The Vision: To develop and execute a plan that will reasonably prepare me to complete an Iron distance triathlon and which will not adversely affect my role as a father, husband, and breadwinner.

The Plan: A 20-week, no frills, no fluff, schedule that generally prescribes one training session of one discipline each day. Weekly training volume steadily builds over the 20-weeks with a “step-back” every fourth week and a taper the last 2-weeks. Training sessions vary in length each day - the average session for the 140-day schedule is 90-minutes…

The Rules:
1.) Morning workouts only – Complete daily sessions early and spend the balance of the day focused on family and work.
2.) Involve the family – Try and share this special experience in both words and actions – anyone up for a run?
3.) Document the journey – There is only one first time. Pictures, thoughts, feelings – 20-years from now I am going to want to remember it all.
4.) Monitor weight/energy daily – Listen to my body and respond – More food? More rest? Total stud?
5.) Snack between meals – Eat Santa, eat. More frequent and smaller meals are the key.
6.) Master workout nutrition – Get it figured out during training. Nobody wants another Poopman.
7.) Missed workouts are missed workouts – At some point in the 140-day schedule, a workout will get missed. Let it go. Don’t even try to make it up. Move on.
8.) Maintain strength – Shoulders, chest, and lats… let us not be strangers. My swim will thank me.
9.) Train with heart rate – Dare to slow down. Burn the right energy source. Enduring depends on it.
10.) Train with joy. Race with joy – This is really the whole point. This adventure is supposed to be fun. Don’t get so bogged down in the details that the fun is lost!



Friday, August 1, 2014

*Iron Training - Week 8*

Monday I biked for 90-minutes on the trainer.  I was still tired/sore/stiff from my lousy run the day before but I was able to ride out most of it and actually felt a little better when finished.  I spent the balance of the day trying to hydrate the best I could.
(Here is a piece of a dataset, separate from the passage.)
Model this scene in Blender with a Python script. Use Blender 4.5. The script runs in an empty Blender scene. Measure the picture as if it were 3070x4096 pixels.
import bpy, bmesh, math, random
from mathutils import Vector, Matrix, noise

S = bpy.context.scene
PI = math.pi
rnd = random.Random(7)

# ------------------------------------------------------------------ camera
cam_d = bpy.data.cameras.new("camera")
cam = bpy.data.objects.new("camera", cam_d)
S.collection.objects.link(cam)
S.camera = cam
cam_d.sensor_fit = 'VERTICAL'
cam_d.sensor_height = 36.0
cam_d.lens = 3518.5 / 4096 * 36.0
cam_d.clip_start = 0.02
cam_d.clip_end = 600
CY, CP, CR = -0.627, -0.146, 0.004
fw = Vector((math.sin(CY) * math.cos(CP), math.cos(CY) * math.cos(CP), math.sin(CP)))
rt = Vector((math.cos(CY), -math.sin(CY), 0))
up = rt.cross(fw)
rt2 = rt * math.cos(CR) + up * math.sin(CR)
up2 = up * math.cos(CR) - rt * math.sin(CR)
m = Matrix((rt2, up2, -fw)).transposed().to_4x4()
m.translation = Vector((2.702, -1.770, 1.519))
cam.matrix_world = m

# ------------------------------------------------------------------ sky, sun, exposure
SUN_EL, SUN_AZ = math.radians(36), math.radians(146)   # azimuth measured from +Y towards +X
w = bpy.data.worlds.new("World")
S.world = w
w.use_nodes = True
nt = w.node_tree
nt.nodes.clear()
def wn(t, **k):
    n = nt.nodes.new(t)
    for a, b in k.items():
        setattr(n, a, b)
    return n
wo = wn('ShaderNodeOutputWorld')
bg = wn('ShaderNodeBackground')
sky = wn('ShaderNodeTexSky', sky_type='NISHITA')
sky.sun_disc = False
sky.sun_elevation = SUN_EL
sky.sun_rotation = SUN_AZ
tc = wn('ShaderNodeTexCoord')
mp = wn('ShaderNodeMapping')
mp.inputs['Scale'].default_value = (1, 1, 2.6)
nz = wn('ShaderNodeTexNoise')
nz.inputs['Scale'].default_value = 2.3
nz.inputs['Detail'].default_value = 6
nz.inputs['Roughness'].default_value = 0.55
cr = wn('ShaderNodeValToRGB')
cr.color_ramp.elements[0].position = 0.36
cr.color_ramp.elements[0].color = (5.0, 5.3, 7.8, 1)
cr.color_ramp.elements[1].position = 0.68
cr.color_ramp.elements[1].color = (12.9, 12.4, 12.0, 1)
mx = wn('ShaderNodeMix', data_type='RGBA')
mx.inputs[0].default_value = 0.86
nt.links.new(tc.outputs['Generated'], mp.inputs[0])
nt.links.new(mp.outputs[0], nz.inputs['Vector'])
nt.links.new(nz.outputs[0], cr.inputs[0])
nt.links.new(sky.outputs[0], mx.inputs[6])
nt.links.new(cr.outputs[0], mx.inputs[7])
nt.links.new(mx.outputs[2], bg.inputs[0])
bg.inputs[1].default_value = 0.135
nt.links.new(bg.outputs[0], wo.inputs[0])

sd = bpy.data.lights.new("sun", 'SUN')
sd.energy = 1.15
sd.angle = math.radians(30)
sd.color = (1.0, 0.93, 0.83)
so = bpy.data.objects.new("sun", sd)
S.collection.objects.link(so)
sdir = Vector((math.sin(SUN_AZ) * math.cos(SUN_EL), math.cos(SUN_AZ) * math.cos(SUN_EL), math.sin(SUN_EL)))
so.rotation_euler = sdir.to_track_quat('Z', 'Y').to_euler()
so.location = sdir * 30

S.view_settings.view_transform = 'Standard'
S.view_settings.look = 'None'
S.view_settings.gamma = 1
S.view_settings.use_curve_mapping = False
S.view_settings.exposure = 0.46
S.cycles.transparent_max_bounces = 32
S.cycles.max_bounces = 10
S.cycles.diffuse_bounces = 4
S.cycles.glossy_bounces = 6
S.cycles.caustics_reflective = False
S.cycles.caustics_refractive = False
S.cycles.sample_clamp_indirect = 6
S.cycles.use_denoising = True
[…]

Tuesday life just got in the way... what else can be said?

Wednesday morning I had another good 90-minutes bike session.  My intensity was very solid and the time flew by:)
Later in the day I ran 8-miles outside.  About 3-miles into the run I bumped in to a guy I kind of know who was also running.  I sped up to keep pace with him and we chatted for a couple miles before we ran our separate ways.  My pace for those miles was about 1-minute/mile faster than I intended to go but it felt good and so I just kept that pace for the better part of the way home.  I slowed it back down the last mile to cool down - overall a good, fun run.

Thursday morning I biked a bonus 60-minute ride.  Short and sweet.  The purpose for the bonus ride was to work out any potential lactic acid build-up from my run the evening before.  It was probably a good idea.

Friday morning I woke up at 4:00 am and biked for 3-hours on the trainer.  This is my third ride of that distance and after next week's "step back", I will be increasing my long ride to 3 1/2-hours.  I have to tell you, that is a looong time to ride on a trainer.  This morning's ride tested my patience a bit (the Tour de France is over and there isn't much on TV at 4:00 am).  I am going to have to figure something out for the future, longer rides.

Saturday morning I woke up early and got in an 8-mile run before heading down to my son's Divisional swim meet.  It was a beautiful morning and I enjoyed every step of the run.

Sunday morning I ran 13-miles around town.  I ran two, different out and back loops so that I could refill my hand-held.  The run went well.  I kept my pace right at 9:00 pace for the majority of the run but picked it up a bit at the end (not sure why).